DATA EXCERPT:
=======
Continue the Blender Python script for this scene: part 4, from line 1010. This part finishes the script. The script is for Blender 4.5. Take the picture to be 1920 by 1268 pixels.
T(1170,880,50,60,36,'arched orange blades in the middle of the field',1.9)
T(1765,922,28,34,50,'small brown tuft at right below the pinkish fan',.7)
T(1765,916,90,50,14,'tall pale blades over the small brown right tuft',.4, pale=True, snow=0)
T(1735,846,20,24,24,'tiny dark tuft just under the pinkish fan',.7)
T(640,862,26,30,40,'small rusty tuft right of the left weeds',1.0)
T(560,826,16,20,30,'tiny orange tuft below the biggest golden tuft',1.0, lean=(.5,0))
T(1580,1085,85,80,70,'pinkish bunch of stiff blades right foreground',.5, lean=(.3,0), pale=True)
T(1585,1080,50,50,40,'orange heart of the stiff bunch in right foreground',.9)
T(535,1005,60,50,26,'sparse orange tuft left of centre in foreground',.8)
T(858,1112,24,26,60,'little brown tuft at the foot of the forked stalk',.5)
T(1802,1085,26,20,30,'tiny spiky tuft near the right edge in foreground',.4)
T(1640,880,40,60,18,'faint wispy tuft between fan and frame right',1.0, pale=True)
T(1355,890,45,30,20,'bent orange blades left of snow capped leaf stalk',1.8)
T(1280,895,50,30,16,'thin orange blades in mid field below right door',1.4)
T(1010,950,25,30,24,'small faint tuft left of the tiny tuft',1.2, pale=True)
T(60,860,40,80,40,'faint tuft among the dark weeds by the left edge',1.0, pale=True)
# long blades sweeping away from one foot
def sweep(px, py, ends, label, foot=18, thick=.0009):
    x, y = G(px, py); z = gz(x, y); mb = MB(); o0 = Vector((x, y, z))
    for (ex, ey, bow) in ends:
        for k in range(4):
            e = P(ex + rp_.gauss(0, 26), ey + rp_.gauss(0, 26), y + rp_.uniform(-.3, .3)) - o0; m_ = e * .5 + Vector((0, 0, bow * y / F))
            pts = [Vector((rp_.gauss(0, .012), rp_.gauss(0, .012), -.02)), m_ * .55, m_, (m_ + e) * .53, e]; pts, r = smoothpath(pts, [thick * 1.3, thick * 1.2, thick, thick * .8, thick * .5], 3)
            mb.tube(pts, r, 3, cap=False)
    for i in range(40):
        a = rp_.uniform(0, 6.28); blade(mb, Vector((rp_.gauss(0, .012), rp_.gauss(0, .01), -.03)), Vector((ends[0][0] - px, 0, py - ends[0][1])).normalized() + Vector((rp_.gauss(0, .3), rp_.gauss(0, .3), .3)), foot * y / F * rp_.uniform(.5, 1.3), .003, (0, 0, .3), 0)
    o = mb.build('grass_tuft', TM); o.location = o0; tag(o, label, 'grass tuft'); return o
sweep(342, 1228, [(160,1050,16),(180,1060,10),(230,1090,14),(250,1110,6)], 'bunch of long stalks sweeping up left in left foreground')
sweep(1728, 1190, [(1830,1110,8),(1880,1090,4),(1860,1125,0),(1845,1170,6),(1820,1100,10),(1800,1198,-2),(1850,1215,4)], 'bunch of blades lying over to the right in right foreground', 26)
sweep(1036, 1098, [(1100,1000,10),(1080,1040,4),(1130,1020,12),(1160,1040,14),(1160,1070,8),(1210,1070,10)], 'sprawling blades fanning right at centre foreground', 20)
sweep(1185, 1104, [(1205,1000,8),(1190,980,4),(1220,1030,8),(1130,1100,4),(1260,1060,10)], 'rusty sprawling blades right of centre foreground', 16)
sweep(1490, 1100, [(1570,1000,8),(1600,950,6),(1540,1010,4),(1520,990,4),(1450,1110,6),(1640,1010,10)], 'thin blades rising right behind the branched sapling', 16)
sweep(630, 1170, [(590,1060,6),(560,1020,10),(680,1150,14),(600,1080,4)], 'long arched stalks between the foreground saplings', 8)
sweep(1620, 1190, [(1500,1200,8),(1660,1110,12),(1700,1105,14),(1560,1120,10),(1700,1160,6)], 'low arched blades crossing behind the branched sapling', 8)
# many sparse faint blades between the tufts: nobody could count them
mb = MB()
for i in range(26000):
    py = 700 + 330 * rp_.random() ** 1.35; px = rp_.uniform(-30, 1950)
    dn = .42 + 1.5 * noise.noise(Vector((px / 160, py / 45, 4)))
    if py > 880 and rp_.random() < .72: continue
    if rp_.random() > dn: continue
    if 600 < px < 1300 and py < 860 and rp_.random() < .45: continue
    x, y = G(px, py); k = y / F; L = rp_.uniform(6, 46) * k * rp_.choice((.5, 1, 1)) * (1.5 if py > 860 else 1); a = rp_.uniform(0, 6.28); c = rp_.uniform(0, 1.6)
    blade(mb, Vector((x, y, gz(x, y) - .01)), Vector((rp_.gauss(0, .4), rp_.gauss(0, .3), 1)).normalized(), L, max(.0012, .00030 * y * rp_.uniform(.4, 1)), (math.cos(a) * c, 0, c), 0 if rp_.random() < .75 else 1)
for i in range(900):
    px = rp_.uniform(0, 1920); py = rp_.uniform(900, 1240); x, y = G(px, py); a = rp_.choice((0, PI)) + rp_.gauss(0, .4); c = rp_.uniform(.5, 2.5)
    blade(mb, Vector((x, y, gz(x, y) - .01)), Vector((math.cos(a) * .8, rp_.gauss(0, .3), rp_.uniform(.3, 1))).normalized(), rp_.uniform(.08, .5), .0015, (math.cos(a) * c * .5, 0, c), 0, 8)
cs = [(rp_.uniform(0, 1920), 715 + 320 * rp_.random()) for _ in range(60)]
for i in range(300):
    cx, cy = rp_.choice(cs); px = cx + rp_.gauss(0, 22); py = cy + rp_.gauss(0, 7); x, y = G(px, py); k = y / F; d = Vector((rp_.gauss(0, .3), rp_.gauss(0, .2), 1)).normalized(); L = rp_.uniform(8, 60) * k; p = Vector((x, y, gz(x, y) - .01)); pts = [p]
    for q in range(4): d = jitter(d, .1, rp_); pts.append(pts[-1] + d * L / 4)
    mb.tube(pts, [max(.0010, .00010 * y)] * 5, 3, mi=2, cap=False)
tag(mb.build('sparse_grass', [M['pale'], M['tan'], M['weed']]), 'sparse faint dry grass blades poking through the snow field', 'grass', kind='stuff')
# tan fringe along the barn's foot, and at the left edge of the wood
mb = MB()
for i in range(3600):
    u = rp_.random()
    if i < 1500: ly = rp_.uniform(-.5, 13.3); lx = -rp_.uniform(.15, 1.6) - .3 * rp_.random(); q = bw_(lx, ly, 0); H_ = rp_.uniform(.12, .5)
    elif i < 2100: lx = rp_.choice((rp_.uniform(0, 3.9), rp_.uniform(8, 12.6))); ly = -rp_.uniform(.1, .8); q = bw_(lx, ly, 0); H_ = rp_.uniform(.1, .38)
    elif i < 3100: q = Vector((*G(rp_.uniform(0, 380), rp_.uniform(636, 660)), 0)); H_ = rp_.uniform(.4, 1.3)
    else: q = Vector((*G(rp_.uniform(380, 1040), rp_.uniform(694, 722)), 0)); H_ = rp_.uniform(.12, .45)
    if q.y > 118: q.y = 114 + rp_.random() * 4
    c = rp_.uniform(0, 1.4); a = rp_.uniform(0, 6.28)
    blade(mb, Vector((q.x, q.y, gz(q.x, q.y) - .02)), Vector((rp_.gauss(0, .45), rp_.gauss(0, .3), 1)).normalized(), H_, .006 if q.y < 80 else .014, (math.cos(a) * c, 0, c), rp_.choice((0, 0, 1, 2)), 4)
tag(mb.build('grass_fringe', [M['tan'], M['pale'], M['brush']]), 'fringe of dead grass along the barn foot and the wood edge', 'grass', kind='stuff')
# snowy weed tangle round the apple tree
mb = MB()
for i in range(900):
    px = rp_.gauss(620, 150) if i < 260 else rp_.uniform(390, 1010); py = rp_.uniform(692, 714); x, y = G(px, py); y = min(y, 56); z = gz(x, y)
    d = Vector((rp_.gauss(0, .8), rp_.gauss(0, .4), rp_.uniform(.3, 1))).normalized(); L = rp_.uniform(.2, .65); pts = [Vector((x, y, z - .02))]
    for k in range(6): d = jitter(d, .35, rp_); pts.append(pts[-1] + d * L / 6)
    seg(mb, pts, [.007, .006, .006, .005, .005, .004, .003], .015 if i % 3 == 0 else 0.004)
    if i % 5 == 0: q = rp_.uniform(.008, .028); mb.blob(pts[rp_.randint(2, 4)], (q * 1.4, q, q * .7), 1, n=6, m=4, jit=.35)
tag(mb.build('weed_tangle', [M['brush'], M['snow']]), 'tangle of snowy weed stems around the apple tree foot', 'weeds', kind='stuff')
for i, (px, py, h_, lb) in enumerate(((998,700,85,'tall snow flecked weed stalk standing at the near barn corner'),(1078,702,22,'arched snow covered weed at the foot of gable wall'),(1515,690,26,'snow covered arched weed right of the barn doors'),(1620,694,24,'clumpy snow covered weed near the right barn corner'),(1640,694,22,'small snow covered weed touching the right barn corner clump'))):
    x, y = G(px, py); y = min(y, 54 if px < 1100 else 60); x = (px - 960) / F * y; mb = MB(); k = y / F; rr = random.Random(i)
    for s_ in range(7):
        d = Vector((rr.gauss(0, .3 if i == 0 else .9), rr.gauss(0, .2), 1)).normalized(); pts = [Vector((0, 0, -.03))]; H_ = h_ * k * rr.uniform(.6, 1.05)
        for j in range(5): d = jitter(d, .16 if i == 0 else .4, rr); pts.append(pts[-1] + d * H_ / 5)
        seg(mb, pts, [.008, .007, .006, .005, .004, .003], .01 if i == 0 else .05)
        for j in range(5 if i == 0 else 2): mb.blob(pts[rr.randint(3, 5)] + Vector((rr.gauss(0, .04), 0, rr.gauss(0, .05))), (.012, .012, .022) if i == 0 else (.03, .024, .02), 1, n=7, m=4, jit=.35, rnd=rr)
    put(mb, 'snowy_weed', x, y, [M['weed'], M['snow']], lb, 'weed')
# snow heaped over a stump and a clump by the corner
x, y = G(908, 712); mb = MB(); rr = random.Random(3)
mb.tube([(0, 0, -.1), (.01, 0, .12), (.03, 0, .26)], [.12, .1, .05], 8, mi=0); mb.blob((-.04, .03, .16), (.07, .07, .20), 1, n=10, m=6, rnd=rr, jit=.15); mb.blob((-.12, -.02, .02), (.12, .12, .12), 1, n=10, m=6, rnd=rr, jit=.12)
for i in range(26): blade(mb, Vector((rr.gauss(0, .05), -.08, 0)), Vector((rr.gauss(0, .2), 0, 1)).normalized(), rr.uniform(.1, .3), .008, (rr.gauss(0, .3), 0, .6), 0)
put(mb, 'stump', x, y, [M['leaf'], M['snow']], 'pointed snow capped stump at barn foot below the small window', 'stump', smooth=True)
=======
CHALLENGE: Scan the lines above for "from", then copy every one that has it.

COMPLETE RESPONSE:
Continue the Blender Python script for this scene: part 4, from line 1010. This part finishes the script. The script is for Blender 4.5. Take the picture to be 1920 by 1268 pixels.
# long blades sweeping away from one foot